((
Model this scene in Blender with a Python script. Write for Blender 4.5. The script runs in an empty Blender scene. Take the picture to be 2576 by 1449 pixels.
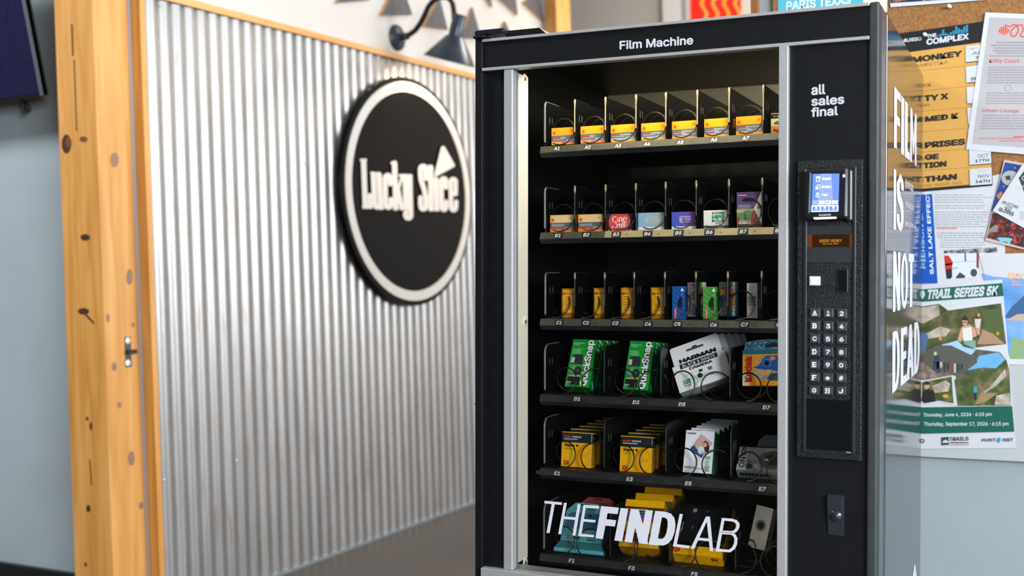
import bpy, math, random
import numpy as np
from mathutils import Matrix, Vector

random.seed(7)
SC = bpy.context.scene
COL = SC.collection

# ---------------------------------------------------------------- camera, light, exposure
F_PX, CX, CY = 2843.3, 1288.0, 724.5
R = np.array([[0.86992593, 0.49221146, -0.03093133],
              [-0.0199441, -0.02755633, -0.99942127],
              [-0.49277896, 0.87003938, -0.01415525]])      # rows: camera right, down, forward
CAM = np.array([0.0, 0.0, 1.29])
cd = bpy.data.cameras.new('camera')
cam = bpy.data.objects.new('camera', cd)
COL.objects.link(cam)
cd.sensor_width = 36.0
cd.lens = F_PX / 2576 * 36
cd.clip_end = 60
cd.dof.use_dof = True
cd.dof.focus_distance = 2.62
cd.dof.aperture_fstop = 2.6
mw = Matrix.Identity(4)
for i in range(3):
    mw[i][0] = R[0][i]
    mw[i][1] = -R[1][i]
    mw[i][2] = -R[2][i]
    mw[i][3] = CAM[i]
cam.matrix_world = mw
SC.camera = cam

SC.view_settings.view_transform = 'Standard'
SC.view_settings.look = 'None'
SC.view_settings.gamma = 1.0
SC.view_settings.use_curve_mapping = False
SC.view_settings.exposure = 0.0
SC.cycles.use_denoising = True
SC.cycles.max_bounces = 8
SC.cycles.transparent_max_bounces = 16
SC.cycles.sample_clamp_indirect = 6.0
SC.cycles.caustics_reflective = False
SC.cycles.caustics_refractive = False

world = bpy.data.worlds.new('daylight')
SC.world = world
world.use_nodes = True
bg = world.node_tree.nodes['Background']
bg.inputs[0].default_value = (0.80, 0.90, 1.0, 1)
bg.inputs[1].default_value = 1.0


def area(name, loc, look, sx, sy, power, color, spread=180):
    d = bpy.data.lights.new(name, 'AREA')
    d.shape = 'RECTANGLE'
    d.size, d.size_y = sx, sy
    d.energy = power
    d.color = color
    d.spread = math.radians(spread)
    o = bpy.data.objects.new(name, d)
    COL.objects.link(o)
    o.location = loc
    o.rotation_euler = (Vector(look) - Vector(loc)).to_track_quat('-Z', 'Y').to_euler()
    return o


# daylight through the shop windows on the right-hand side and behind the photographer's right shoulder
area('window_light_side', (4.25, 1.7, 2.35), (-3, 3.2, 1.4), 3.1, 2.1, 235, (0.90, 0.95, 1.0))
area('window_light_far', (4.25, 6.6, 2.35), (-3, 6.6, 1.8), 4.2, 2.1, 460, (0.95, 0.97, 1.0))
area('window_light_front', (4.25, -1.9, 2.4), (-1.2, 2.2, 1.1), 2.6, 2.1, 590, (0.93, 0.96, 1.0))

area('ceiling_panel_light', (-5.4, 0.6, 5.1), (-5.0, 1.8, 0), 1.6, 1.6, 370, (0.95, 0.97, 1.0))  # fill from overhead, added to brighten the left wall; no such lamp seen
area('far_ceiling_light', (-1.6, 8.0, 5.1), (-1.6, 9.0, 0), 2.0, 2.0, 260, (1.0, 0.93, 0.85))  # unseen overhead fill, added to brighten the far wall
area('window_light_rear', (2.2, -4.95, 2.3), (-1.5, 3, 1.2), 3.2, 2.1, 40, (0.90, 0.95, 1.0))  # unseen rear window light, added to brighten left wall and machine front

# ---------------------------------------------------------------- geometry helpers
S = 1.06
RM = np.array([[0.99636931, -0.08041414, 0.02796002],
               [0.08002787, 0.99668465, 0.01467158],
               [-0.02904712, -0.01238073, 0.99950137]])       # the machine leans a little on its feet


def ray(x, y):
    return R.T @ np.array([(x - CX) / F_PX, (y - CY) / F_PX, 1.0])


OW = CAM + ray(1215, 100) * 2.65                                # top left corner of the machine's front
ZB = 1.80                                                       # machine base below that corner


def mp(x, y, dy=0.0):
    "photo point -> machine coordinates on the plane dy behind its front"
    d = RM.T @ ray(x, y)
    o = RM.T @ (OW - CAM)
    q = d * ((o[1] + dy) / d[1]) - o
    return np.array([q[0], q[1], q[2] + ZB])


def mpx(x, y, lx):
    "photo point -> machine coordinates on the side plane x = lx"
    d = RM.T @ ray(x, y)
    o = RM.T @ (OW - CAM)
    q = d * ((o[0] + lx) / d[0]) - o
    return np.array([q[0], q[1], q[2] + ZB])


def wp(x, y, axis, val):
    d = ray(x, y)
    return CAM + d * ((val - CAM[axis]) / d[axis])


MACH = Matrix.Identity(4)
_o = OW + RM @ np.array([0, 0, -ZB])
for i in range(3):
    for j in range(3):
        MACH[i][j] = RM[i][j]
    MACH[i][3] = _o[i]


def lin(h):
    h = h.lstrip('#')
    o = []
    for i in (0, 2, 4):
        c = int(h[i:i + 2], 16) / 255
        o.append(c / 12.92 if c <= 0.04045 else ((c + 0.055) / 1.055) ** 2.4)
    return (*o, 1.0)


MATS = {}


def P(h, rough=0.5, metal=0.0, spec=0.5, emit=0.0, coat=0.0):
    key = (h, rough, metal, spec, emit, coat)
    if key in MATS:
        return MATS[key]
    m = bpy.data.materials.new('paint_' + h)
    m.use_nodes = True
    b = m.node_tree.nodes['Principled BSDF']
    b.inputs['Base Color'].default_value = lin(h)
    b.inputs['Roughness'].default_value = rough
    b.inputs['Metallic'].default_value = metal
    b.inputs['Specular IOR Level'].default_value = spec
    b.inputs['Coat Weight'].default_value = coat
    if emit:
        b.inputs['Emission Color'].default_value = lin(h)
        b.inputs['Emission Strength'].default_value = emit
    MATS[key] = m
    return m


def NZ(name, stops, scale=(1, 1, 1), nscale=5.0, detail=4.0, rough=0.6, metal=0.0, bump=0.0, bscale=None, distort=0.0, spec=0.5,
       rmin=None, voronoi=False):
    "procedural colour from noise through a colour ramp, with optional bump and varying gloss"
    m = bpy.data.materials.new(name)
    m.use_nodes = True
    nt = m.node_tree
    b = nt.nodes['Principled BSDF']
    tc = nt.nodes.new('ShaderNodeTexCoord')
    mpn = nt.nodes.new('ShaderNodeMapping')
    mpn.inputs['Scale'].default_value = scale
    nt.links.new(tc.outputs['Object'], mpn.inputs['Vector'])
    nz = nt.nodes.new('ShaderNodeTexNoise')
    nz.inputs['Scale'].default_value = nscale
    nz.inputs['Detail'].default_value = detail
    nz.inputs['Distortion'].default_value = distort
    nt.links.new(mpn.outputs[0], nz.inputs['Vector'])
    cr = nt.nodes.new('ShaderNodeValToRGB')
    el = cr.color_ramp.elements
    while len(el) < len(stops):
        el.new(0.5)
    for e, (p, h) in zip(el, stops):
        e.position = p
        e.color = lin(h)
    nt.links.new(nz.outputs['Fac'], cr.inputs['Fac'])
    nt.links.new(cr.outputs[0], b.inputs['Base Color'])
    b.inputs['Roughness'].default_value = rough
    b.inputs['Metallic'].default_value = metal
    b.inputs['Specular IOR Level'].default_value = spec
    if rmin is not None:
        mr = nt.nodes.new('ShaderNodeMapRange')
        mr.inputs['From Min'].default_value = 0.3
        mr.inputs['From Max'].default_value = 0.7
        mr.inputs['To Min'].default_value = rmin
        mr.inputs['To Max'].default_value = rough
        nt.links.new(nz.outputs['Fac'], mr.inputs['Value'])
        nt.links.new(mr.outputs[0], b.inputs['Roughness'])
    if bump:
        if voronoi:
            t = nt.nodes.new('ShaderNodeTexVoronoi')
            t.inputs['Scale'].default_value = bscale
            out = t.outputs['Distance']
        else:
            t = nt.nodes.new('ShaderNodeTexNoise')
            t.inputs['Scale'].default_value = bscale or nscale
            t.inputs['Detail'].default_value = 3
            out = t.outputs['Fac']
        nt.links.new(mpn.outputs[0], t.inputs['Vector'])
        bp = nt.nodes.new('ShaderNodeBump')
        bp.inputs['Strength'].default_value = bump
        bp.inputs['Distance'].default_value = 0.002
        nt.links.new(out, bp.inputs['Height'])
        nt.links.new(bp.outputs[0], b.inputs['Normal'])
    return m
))
▸ **Stated task**:
Starting at the top of the listing above, reproduce each line up to and including the one with "COL = SC.collection"; omit the pictures.

▸ **Solution for this task**:
Model this scene in Blender with a Python script. Write for Blender 4.5. The script runs in an empty Blender scene. Take the picture to be 2576 by 1449 pixels.
import bpy, math, random
import numpy as np
from mathutils import Matrix, Vector

random.seed(7)
SC = bpy.context.scene
COL = SC.collection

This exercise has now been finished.